Legacy Brewing Hoptimus Prime

May 4, 2010

Pennsylania’s Legacy Brewing entry in the Imperial IPA is called ‘Hoptimus Prime’ and I am going to dock them half a point because I hated the Transformers movies.  I get that is a snappy marketing angle, but Sweet Jeebus those movies sucked.  I avoided giving this beer a try because of my dislike for those movies, and that makes me an idiot, because this is a damn fine Imperial IPA. Pale amber in color, slightly cloudy, with a glorious head, the hops are so piney that drinking this is like chewing a Christmas Wreath, and while that image is kind of nasty, I mean that as a compliment.  This is a big beer at 9.0% ABV, and it is dry dry dry, with almost no malt profile to speak of, but somehow this beer comes together nicely.  I give it a 7/10, and vow to not let movie snobbishness chase me away from good beer in the future.


Victory Yakima Twilight

April 28, 2010

I am a big fan of Victory Brewing.  Their offerings are usually excellent, and the Yakima Twilight is no exception to that general rule.  It was maltier than I expected, almost chocolatey, but that is not a complaint. The malts are more prominent than the hops, but the hops are definitely present in a resinous sticky aroma and flavor.  It is a complex and interesting beer, with a touch of smokiness, and well worth a tipple.  This is described by Victory as an American Strong Ale, and at 8.7% ABV, it is certainly strong.  It reminded me of a porter, albeit a hoppy porter.  No matter how it is described, it gets an 8/10.


More Beer in Cans

April 28, 2010

After my recent dipshittery concerning canned beer, I have made an effort to seek out other examples of craft beer in cans as a sort of penance.*  I have picked up a few over the past couple of weeks, and give them the once over here.

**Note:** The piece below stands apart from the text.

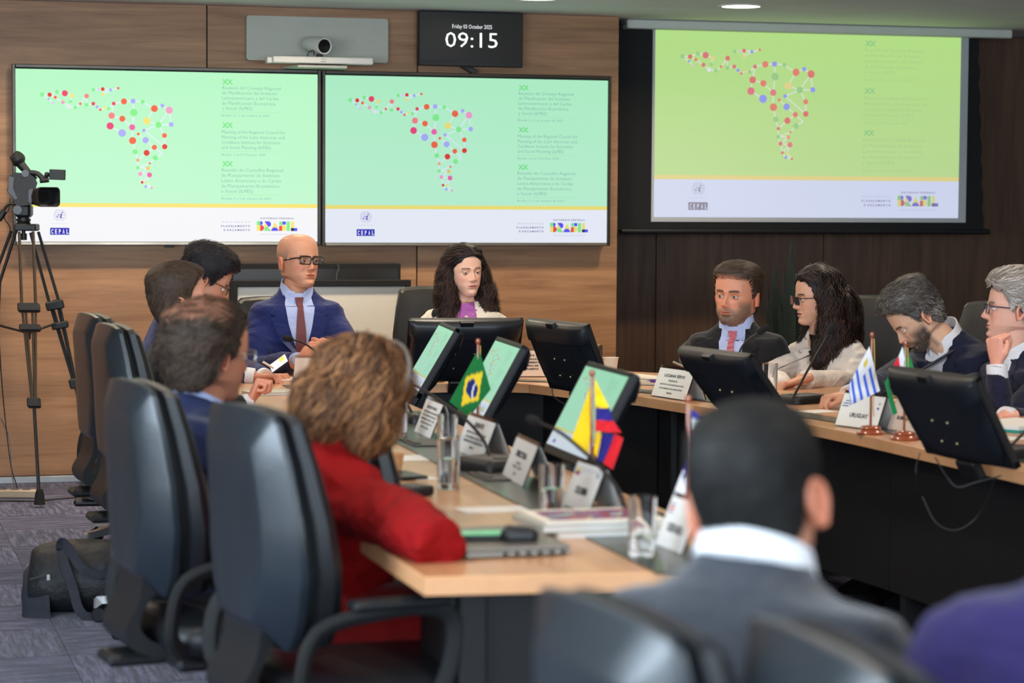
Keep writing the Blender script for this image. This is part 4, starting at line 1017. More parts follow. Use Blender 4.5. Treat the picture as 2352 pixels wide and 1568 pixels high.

The Phoenix Pale Ale from Pennsylvania’s Sly Fox was a tasty concoction.  The toffee malts are balanced by the mild hops, with the hops a bit stronger on the tongue than in the aroma.  This poured a beautiful clear amber, with a frothy but quickly dissipating head.  There is no ‘WOW’ factor with this beer, but it is smooth and flavorful, and at 5.1% ABV, you can knock back a few.  It has earned a spot at the back of the rotation, 6.5/10.

SF Beer, JC Backdrop

San Francisco’s 21st Amendment Brewing Company is not well known on the East Coast, but that should change soon as I am seeing their beers pop up in stores here more frequently.  The Brew Free or Die IPA is smooth and mild, not too hoppy for a West Coast IPA, and the smoothness masks the 7.0% ABV.  The hoppiness has a fruity aftertaste.  Again, there is no ‘WOW’ factor with this beer, but it is another good one, 6.5/10.

Sweet Jeebus, this one knocked me on my ass.  This was my last beer of the recent session with Mr. JK, and knocking back a beer with an 8.7% ABV when you are already pickled is not a smart idea.  Drinking this was like getting cold cocked by Mike Tyson in his prime.  I had another one for review purposes a few days later, and can report that the Oskar Gordon Ale is a fine beer.  Hoppy and malty at the same time, the aroma and the taste are resinous, with a chewy mouth feel.  You cannot drink many of these in a sitting, but the ones you do drink are enjoyable, 7.5/10.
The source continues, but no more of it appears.